## Problem description
Scan the records and identify every line in which the string "scene" occurs, then return those lines.

## Given data
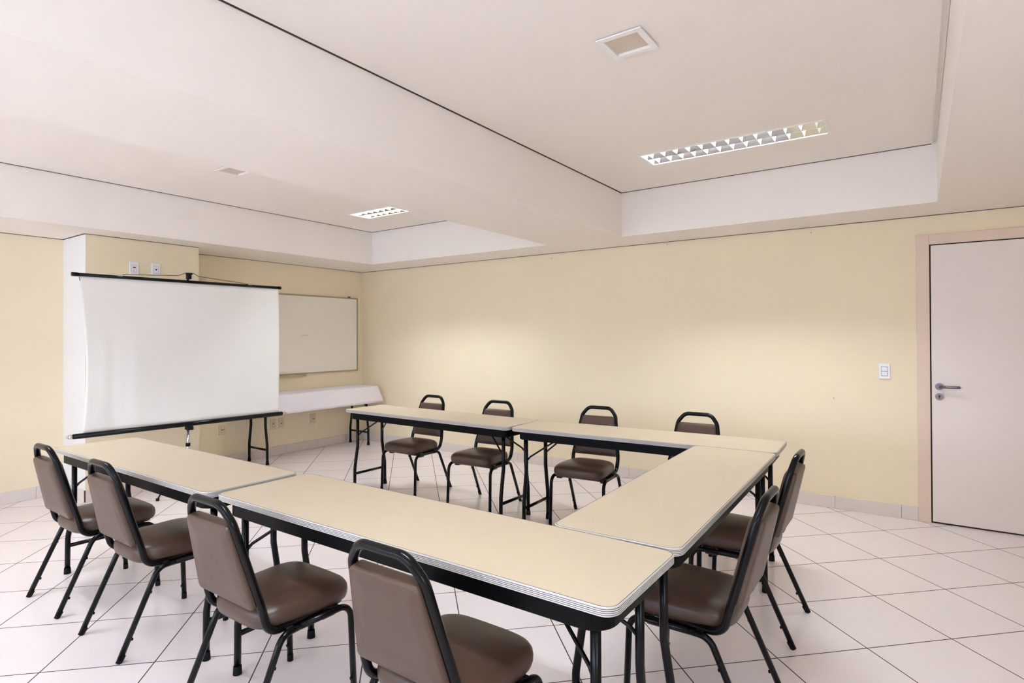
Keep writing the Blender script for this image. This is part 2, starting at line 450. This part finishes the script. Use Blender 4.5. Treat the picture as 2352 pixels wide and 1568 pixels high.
--
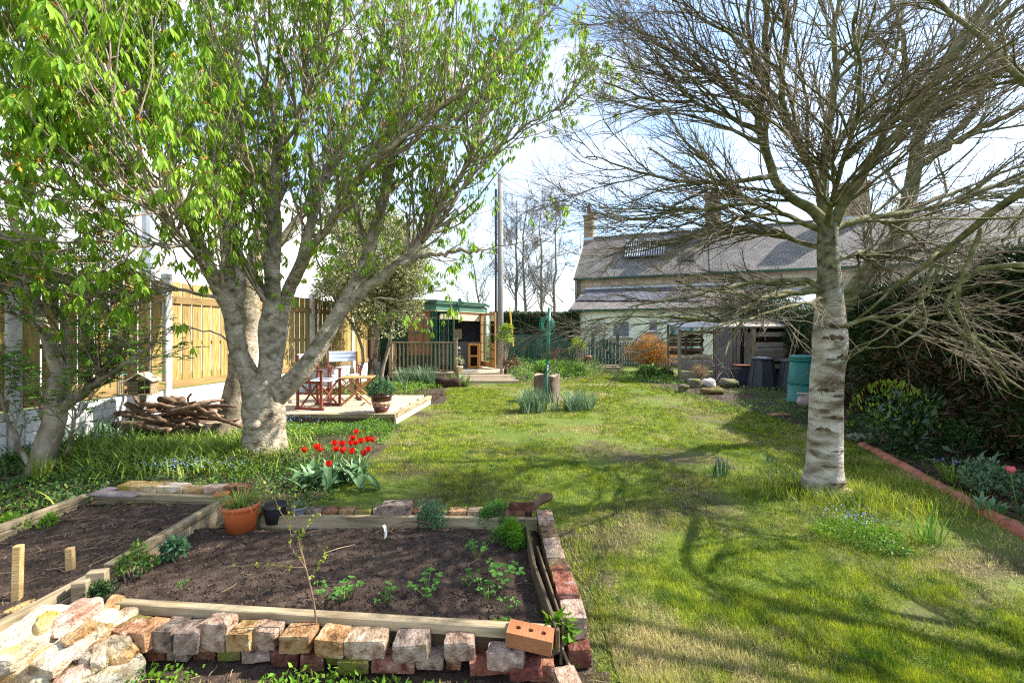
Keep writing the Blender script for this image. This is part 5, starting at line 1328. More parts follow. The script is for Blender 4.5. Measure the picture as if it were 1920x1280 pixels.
---
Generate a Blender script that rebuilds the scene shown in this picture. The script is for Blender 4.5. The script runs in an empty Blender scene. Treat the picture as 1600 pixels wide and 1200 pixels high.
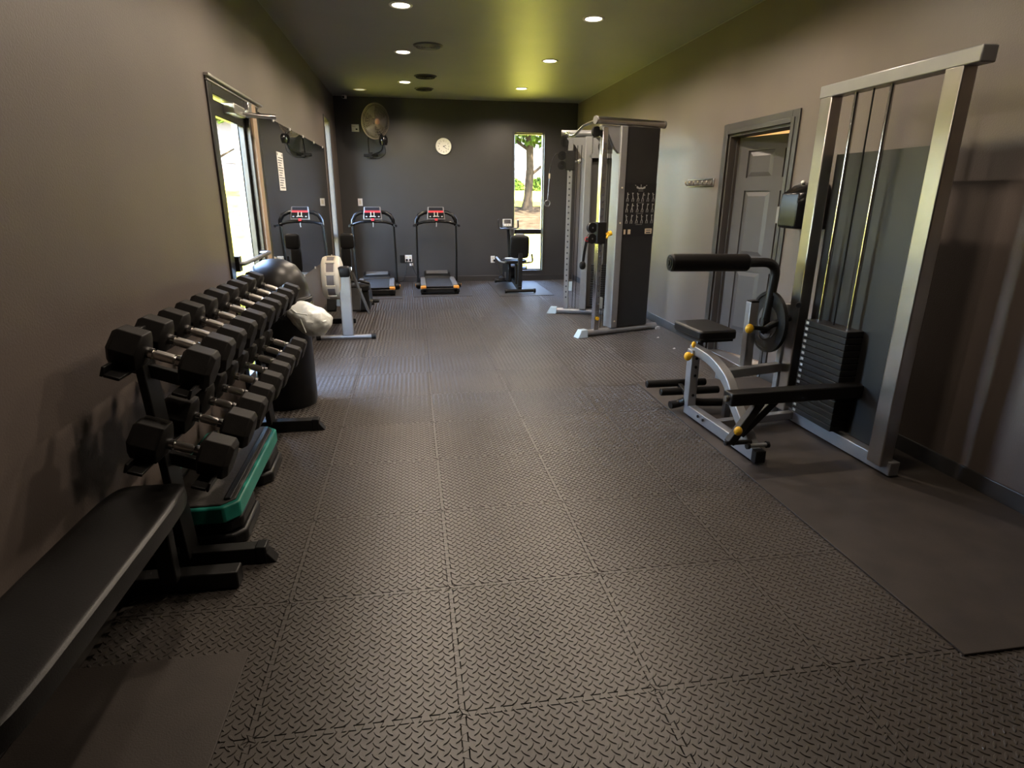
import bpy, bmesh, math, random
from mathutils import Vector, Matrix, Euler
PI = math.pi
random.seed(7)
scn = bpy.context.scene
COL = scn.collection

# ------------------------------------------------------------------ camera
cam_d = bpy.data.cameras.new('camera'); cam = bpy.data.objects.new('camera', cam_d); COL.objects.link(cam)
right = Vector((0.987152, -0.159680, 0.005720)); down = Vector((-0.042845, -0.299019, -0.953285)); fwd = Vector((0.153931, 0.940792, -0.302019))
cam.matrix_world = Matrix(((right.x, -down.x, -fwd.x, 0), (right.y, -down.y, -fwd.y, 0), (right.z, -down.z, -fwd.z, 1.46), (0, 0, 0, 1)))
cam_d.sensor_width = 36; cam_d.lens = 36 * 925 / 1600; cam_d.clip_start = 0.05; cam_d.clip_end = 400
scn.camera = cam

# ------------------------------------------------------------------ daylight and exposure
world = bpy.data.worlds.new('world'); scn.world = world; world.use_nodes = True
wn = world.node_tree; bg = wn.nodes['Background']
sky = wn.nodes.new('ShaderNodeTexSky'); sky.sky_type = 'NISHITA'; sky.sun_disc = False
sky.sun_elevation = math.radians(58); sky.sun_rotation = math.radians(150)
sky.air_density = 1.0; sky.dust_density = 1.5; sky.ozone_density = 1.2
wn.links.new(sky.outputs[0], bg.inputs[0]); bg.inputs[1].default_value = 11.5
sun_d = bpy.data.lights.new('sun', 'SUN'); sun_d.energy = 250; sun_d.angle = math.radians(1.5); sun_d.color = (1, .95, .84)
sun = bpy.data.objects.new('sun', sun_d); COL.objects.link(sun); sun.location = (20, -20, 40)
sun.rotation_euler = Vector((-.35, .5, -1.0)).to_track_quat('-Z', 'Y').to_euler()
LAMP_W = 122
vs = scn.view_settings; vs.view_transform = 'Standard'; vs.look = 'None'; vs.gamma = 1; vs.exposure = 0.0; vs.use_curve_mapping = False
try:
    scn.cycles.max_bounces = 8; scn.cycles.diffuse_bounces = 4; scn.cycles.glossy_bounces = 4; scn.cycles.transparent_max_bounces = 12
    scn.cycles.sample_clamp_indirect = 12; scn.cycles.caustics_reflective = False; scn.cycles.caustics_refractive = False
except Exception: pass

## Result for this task
Generate a Blender script that rebuilds the scene shown in this picture. The script is for Blender 4.5. The script runs in an empty Blender scene. Treat the picture as 1600 pixels wide and 1200 pixels high.
scn = bpy.context.scene